A historical simulation of a strategy on past market data. Backtests in Trinigence are:
  • deterministic
  • consistent across runs
  • based on available historical candles
Backtests are used to evaluate behavior, not guarantee future performance.

Strategy components

Market / Symbol

The instrument being traded (e.g. BTC/USDT, ETH/USDT). Availability depends on data coverage and environment.

Timeframe

The candle interval used for strategy logic (e.g. 15m, 1h, 4h, 1D). All indicators and conditions are evaluated on the selected timeframe unless explicitly stated otherwise.

Direction

The trade side a strategy can take:
  • Long – profit from price increases
  • Short – profit from price decreases
A single strategy can include one or both directions.

Entry

The condition(s) that must be true for a trade to open. Entries are typically indicator-based, rule-based, or a combination of both.

Exit

The condition(s) that close an open trade. Exits can be:
  • fixed (TP / SL)
  • logic-based
  • time-based
  • or a combination

Risk Management

Rules that define how much risk a strategy takes. This commonly includes:
  • take profit
  • stop loss
  • position sizing
  • exposure limits

Take Profit (TP)

A predefined rule that closes a trade once a profit target is reached. Usually expressed as a percentage in early strategy versions.

Stop Loss (SL)

A predefined rule that closes a trade to limit losses. Always required for a deterministic strategy.

Indicators & logic

Indicator

A calculated value derived from price and/or volume data. Trinigence supports a broad TA-Lib indicator set plus custom indicators.

Indicator Parameters

The numeric values that define indicator behavior
(e.g. RSI(14), MACD(12,26,9)).

Condition

A logical statement that evaluates to true or false. Examples:
  • RSI(14) < 30
  • EMA(10) crosses above EMA(20)
  • Supertrend changes to buy

Cross / Crossover

A condition where one value moves above or below another value. Used frequently in trend and momentum strategies.

Trend Change

A condition where an indicator signals a directional regime shift
(e.g. trend turning bullish or bearish).

Backtesting & metrics

Trade

A single instance of an opened and closed position generated by a strategy.

Equity Curve

A visual representation of how account value changes over time during a backtest.

Drawdown

The decline from a peak to a trough in the equity curve. Used to assess risk and capital stress.

Win Rate

The percentage of trades that close in profit. Win rate alone does not determine strategy quality.

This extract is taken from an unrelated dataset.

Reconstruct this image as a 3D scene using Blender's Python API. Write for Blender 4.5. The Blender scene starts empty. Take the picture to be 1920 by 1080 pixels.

Average Win / Average Loss

The mean profit or loss per winning or losing trade. These values are often more important than win rate.

Exposure

The percentage of time a strategy has an open position. High exposure means the strategy is almost always in the market.

Platform behavior

Defaults

Reasonable assumptions applied by ATI when information is missing
(e.g. default exits, standard indicator parameters).
Defaults are always surfaced and can be changed.

Clarification

A follow-up question asked by ATI when an idea is ambiguous or incomplete. Clarifications ensure the resulting strategy is deterministic.

Iteration

The process of modifying a strategy and re-running the backtest. Iteration is the primary way strategies improve inside Trinigence.